### Data provided
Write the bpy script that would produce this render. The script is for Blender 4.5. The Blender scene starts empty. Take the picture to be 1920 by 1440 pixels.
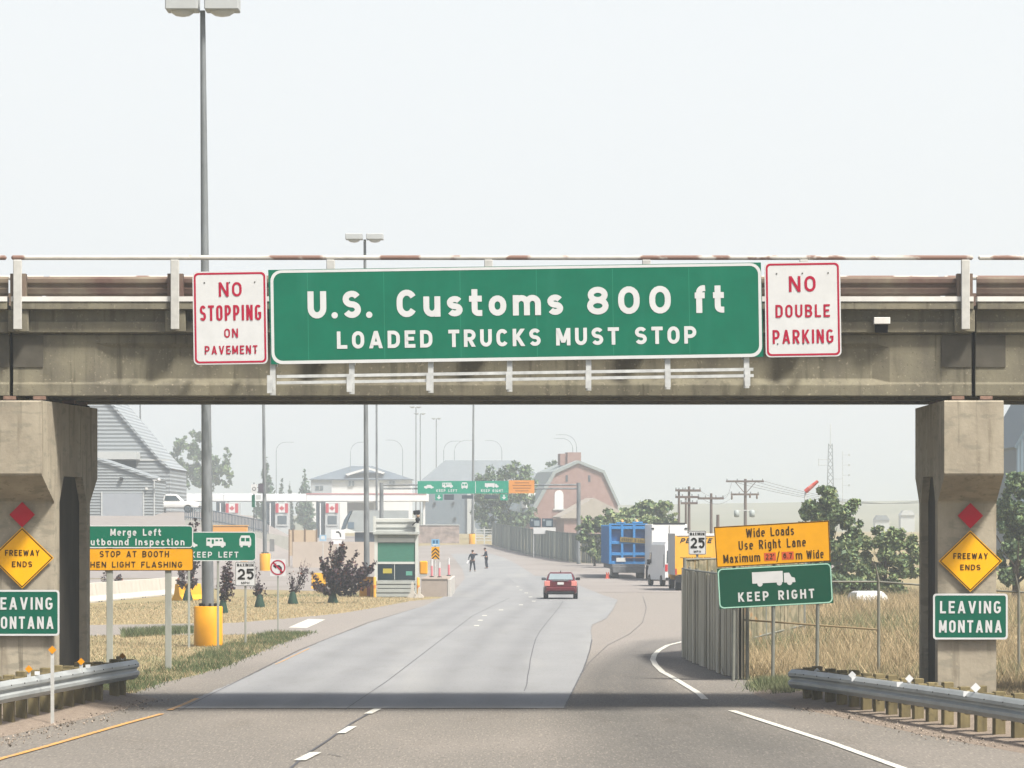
import bpy, bmesh, math, random
import numpy as np
from mathutils import Vector, Matrix
R = math.radians
random.seed(7)
rng = np.random.default_rng(7)
SC = bpy.context.scene
COL = SC.collection

# ------------------------------------------------------------------ camera, sky, sun, exposure
F, HC, YH = 7440.0, 3.9, 988.0            # focal length in photo pixels, eye height, horizon row
cam = bpy.data.cameras.new('camera')
cam.sensor_width = 36.0
cam.lens = 36.0 * F / 1920.0
cam.shift_y = (YH - 720.0) / 1920.0
cam.clip_start, cam.clip_end = 0.5, 20000.0
camo = bpy.data.objects.new('camera', cam)
COL.objects.link(camo)
camo.location = (0, 0, HC)
camo.rotation_euler = (R(90), 0, 0)
SC.camera = camo

SUN_EL, SUN_AZ = R(56), R(46)             # elevation; angle to the right of straight behind the camera
to_sun = Vector((math.cos(SUN_EL) * math.sin(SUN_AZ), -math.cos(SUN_EL) * math.cos(SUN_AZ), math.sin(SUN_EL)))
sl = bpy.data.lights.new('sun', 'SUN')
sl.energy, sl.angle, sl.color = 5.0, R(9), (1.0, 0.94, 0.85)
so = bpy.data.objects.new('sun', sl)
COL.objects.link(so)
so.rotation_euler = (-to_sun).to_track_quat('-Z', 'Y').to_euler()

world = bpy.data.worlds.new('World')
SC.world = world
world.use_nodes = True
wn, wl = world.node_tree.nodes, world.node_tree.links
for n in list(wn): wn.remove(n)
wout = wn.new('ShaderNodeOutputWorld')
bg = wn.new('ShaderNodeBackground')
sky = wn.new('ShaderNodeTexSky')
sky.sky_type = 'NISHITA'
sky.sun_disc = False
sky.sun_elevation = SUN_EL
sky.sun_rotation = math.atan2(to_sun.x, to_sun.y)
sky.dust_density = 6.0
sky.air_density = 1.0
mixs = wn.new('ShaderNodeMix'); mixs.data_type = 'RGBA'
tcw = wn.new('ShaderNodeTexCoord'); sxyz = wn.new('ShaderNodeSeparateXYZ'); veil = wn.new('ShaderNodeMapRange')
veil.interpolation_type = 'SMOOTHSTEP'     # smoke veil: thick towards the horizon, thinner overhead
veil.inputs[1].default_value, veil.inputs[2].default_value, veil.inputs[3].default_value, veil.inputs[4].default_value = .11, .5, .9, .12
wl.new(tcw.outputs['Generated'], sxyz.inputs[0]); wl.new(sxyz.outputs['Z'], veil.inputs[0]); wl.new(veil.outputs[0], mixs.inputs[0])
mixs.inputs[7].default_value = (4.95, 5.1, 5.17, 1)
bg.inputs[1].default_value = 0.1
wl.new(sky.outputs[0], mixs.inputs[6]); wl.new(mixs.outputs[2], bg.inputs[0]); wl.new(bg.outputs[0], wout.inputs[0])

SC.view_settings.view_transform = 'Standard'
SC.view_settings.look = 'None'
SC.view_settings.exposure = 1.0
SC.view_settings.gamma = 1.0
SC.render.engine = 'CYCLES'
SC.cycles.use_denoising = True
SC.cycles.volume_bounces = 2
SC.cycles.max_bounces = 6
SC.cycles.transparent_max_bounces = 12

# ------------------------------------------------------------------ materials
KA = .6
def lin(h):
    h = h.lstrip('#')
    c = [int(h[i:i + 2], 16) / 255 for i in (0, 2, 4)]
    return tuple(KA * (x / 12.92 if x <= .04045 else ((x + .055) / 1.055) ** 2.4) for x in c)   # base colours, scaled to the exposure

MATS = {}
def mat(name, col, rough=.7, metal=0., var=0., scale=4., stretch=(1, 1, 1), col2=None, bump=0., bscale=None,
        island=0., spec=.15, detail=6., contrast=(.35, .65), coords='Object', emit=None):
    if name in MATS: return MATS[name]
    m = bpy.data.materials.new(name); m.use_nodes = True
    nt = m.node_tree; N, L = nt.nodes, nt.links
    b = N['Principled BSDF']
    b.inputs['Roughness'].default_value = rough
    b.inputs['Metallic'].default_value = metal
    b.inputs['Specular IOR Level'].default_value = spec
    c = tuple(col) + (1,)
    b.inputs['Base Color'].default_value = c
    if var > 0 or bump > 0 or col2 is not None:
        tc = N.new('ShaderNodeTexCoord'); mp = N.new('ShaderNodeMapping')
        mp.inputs['Scale'].default_value = stretch
        L.new(tc.outputs[coords], mp.inputs[0])
        nz = N.new('ShaderNodeTexNoise'); nz.inputs['Scale'].default_value = scale
        nz.inputs['Detail'].default_value = detail; nz.inputs['Roughness'].default_value = .62
        L.new(mp.outputs[0], nz.inputs['Vector'])
        cr = N.new('ShaderNodeValToRGB')
        cr.color_ramp.elements[0].position, cr.color_ramp.elements[1].position = contrast
        c2 = tuple(col2) if col2 is not None else tuple(x * (1 - var) for x in col)
        c1 = tuple(col) if col2 is not None else tuple(min(1, x * (1 + var * .5)) for x in col)
        cr.color_ramp.elements[0].color = c2 + (1,); cr.color_ramp.elements[1].color = c1 + (1,)
        L.new(nz.outputs['Fac'], cr.inputs[0]); L.new(cr.outputs[0], b.inputs['Base Color'])
        if bump > 0:
            n2 = N.new('ShaderNodeTexNoise'); n2.inputs['Scale'].default_value = bscale or scale * 4
            n2.inputs['Detail'].default_value = 4
            L.new(tc.outputs[coords], n2.inputs['Vector'])
            bp = N.new('ShaderNodeBump'); bp.inputs['Strength'].default_value = bump; bp.inputs['Distance'].default_value = .02
            L.new(n2.outputs['Fac'], bp.inputs['Height']); L.new(bp.outputs[0], b.inputs['Normal'])
    if island > 0:
        g = N.new('ShaderNodeNewGeometry')
        hs = N.new('ShaderNodeHueSaturation')
        mr = N.new('ShaderNodeMapRange'); mr.inputs[3].default_value = 1 - island; mr.inputs[4].default_value = 1 + island
        L.new(g.outputs['Random Per Island'], mr.inputs[0]); L.new(mr.outputs[0], hs.inputs['Value'])
        src = b.inputs['Base Color'].links
        if src: L.new(src[0].from_socket, hs.inputs['Color'])
        else: hs.inputs['Color'].default_value = c
        L.new(hs.outputs[0], b.inputs['Base Color'])
    if emit:
        b.inputs['Emission Color'].default_value = tuple(emit[:3]) + (1,); b.inputs['Emission Strength'].default_value = emit[3]
    MATS[name] = m
    return m

def overlay(m, scale, stretch, col, lo, hi, coords='Object', amount=1.0, detail=5., seedloc=(0, 0, 0)):
    """mix a second noise-masked tint over an existing material (stains, wear, patches)"""
    nt = m.node_tree; N, L = nt.nodes, nt.links; b = N['Principled BSDF']
    tc = N.new('ShaderNodeTexCoord'); mp = N.new('ShaderNodeMapping'); mp.inputs['Scale'].default_value = stretch
    mp.inputs['Location'].default_value = seedloc
    L.new(tc.outputs[coords], mp.inputs[0])
    nz = N.new('ShaderNodeTexNoise'); nz.inputs['Scale'].default_value = scale; nz.inputs['Detail'].default_value = detail
    L.new(mp.outputs[0], nz.inputs['Vector'])
    mr = N.new('ShaderNodeMapRange'); mr.interpolation_type = 'SMOOTHSTEP'
    mr.inputs[1].default_value, mr.inputs[2].default_value = lo, hi; mr.inputs[4].default_value = amount
    L.new(nz.outputs['Fac'], mr.inputs[0])
    mx = N.new('ShaderNodeMix'); mx.data_type = 'RGBA'
    src = b.inputs['Base Color'].links
    if src: L.new(src[0].from_socket, mx.inputs[6])
    else: mx.inputs[6].default_value = b.inputs['Base Color'].default_value
    mx.inputs[7].default_value = tuple(col) + (1,)
    L.new(mr.outputs[0], mx.inputs[0]); L.new(mx.outputs[2], b.inputs['Base Color'])
    return m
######
What is required: Copy all lines of the listing above that contain the string "render".

Full solution:
Write the bpy script that would produce this render. The script is for Blender 4.5. The Blender scene starts empty. Take the picture to be 1920 by 1440 pixels.
SC.render.engine = 'CYCLES'